## WORK REQUIRED
Extract the text of every entry below exactly; leave images out.
═══ DATA LISTING
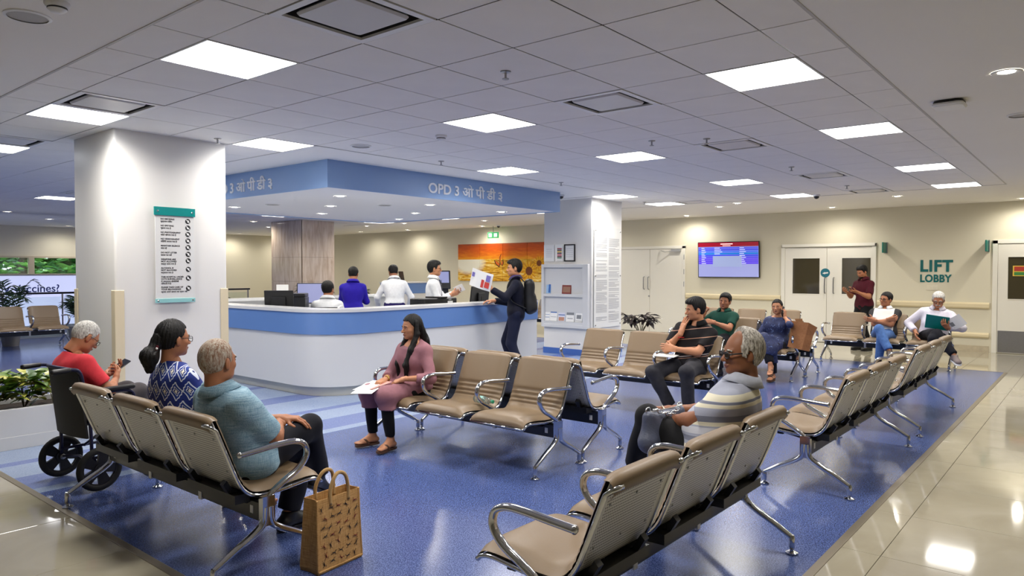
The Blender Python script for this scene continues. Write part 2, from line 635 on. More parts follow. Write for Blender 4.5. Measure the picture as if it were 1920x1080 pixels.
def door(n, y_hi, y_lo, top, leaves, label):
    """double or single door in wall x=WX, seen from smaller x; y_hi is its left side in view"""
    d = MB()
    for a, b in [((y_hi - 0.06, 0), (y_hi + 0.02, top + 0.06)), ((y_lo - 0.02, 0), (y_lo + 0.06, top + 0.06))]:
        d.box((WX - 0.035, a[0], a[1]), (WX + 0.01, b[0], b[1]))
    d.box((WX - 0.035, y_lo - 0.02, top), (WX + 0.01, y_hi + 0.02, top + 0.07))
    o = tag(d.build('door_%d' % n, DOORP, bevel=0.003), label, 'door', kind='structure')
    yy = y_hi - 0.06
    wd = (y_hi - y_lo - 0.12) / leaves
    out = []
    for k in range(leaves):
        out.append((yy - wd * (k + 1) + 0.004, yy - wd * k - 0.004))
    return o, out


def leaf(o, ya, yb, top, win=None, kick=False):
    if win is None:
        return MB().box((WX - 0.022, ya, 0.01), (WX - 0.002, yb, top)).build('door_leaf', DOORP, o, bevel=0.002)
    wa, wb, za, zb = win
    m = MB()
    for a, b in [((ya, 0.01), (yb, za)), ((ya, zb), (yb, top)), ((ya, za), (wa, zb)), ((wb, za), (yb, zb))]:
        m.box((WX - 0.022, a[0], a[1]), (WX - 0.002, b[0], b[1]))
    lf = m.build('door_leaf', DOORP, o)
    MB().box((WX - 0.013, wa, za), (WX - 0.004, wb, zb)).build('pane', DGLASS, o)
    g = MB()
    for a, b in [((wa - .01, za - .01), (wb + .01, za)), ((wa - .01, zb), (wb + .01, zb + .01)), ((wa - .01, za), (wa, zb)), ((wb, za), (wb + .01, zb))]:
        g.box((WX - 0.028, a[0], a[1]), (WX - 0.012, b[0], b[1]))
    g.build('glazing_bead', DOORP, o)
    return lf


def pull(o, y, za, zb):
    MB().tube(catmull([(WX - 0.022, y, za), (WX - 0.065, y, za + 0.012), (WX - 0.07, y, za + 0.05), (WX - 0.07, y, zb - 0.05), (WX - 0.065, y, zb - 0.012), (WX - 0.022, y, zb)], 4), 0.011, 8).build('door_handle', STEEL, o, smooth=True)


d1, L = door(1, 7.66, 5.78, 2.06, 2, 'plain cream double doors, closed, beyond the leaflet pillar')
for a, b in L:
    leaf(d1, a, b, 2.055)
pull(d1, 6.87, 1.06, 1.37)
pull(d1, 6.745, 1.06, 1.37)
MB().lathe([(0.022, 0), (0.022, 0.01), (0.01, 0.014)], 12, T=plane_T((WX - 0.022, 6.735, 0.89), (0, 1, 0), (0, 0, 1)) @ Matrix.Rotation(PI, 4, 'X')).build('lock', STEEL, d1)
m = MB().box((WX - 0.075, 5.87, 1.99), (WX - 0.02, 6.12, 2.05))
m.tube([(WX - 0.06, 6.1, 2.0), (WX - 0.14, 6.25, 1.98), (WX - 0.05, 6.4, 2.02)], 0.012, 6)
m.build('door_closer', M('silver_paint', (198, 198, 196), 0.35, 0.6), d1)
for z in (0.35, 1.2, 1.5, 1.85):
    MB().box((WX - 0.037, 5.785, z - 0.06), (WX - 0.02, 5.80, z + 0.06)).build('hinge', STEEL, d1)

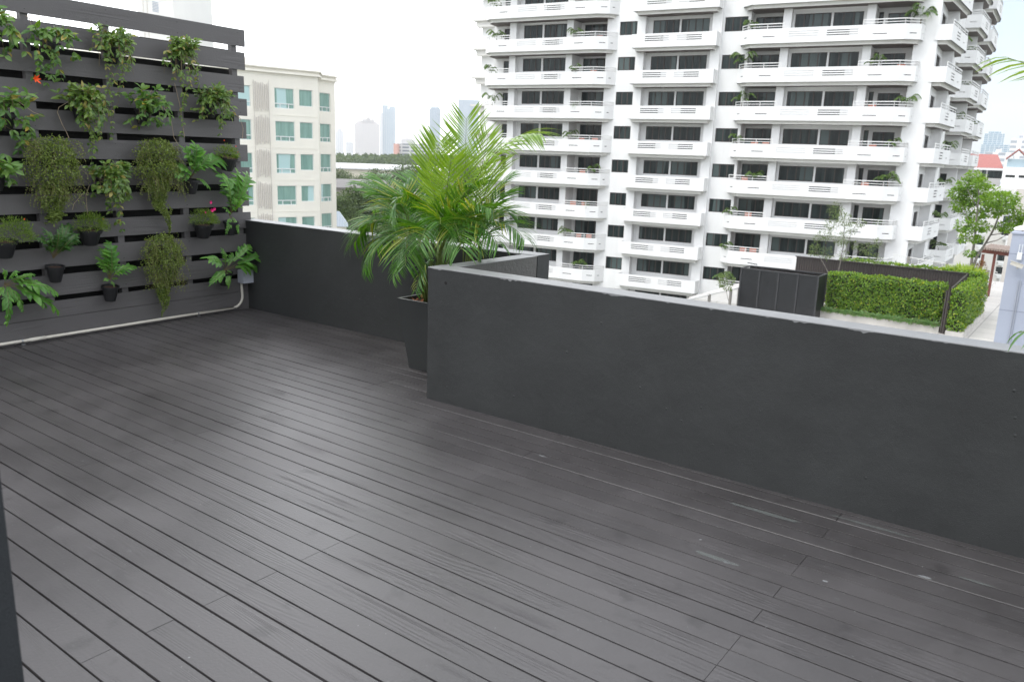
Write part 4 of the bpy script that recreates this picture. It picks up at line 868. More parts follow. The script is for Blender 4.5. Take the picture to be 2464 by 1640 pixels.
══════
## TASK ANSWER
The Blender Python script for this scene continues. Write part 2, from line 635 on. More parts follow. Write for Blender 4.5. Measure the picture as if it were 1920x1080 pixels.
def door(n, y_hi, y_lo, top, leaves, label):
    """double or single door in wall x=WX, seen from smaller x; y_hi is its left side in view"""
    d = MB()
    for a, b in [((y_hi - 0.06, 0), (y_hi + 0.02, top + 0.06)), ((y_lo - 0.02, 0), (y_lo + 0.06, top + 0.06))]:
        d.box((WX - 0.035, a[0], a[1]), (WX + 0.01, b[0], b[1]))
    d.box((WX - 0.035, y_lo - 0.02, top), (WX + 0.01, y_hi + 0.02, top + 0.07))
    o = tag(d.build('door_%d' % n, DOORP, bevel=0.003), label, 'door', kind='structure')
    yy = y_hi - 0.06
    wd = (y_hi - y_lo - 0.12) / leaves
    out = []
    for k in range(leaves):
        out.append((yy - wd * (k + 1) + 0.004, yy - wd * k - 0.004))
    return o, out


def leaf(o, ya, yb, top, win=None, kick=False):
    if win is None:
        return MB().box((WX - 0.022, ya, 0.01), (WX - 0.002, yb, top)).build('door_leaf', DOORP, o, bevel=0.002)
    wa, wb, za, zb = win
    m = MB()
    for a, b in [((ya, 0.01), (yb, za)), ((ya, zb), (yb, top)), ((ya, za), (wa, zb)), ((wb, za), (yb, zb))]:
        m.box((WX - 0.022, a[0], a[1]), (WX - 0.002, b[0], b[1]))
    lf = m.build('door_leaf', DOORP, o)
    MB().box((WX - 0.013, wa, za), (WX - 0.004, wb, zb)).build('pane', DGLASS, o)
    g = MB()
    for a, b in [((wa - .01, za - .01), (wb + .01, za)), ((wa - .01, zb), (wb + .01, zb + .01)), ((wa - .01, za), (wa, zb)), ((wb, za), (wb + .01, zb))]:
        g.box((WX - 0.028, a[0], a[1]), (WX - 0.012, b[0], b[1]))
    g.build('glazing_bead', DOORP, o)
    return lf


def pull(o, y, za, zb):
    MB().tube(catmull([(WX - 0.022, y, za), (WX - 0.065, y, za + 0.012), (WX - 0.07, y, za + 0.05), (WX - 0.07, y, zb - 0.05), (WX - 0.065, y, zb - 0.012), (WX - 0.022, y, zb)], 4), 0.011, 8).build('door_handle', STEEL, o, smooth=True)


d1, L = door(1, 7.66, 5.78, 2.06, 2, 'plain cream double doors, closed, beyond the leaflet pillar')
for a, b in L:
    leaf(d1, a, b, 2.055)
pull(d1, 6.87, 1.06, 1.37)
pull(d1, 6.745, 1.06, 1.37)
MB().lathe([(0.022, 0), (0.022, 0.01), (0.01, 0.014)], 12, T=plane_T((WX - 0.022, 6.735, 0.89), (0, 1, 0), (0, 0, 1)) @ Matrix.Rotation(PI, 4, 'X')).build('lock', STEEL, d1)
m = MB().box((WX - 0.075, 5.87, 1.99), (WX - 0.02, 6.12, 2.05))
m.tube([(WX - 0.06, 6.1, 2.0), (WX - 0.14, 6.25, 1.98), (WX - 0.05, 6.4, 2.02)], 0.012, 6)
m.build('door_closer', M('silver_paint', (198, 198, 196), 0.35, 0.6), d1)
for z in (0.35, 1.2, 1.5, 1.85):
    MB().box((WX - 0.037, 5.785, z - 0.06), (WX - 0.02, 5.80, z + 0.06)).build('hinge', STEEL, d1)

Write part 4 of the bpy script that recreates this picture. It picks up at line 868. More parts follow. The script is for Blender 4.5. Take the picture to be 2464 by 1640 pixels.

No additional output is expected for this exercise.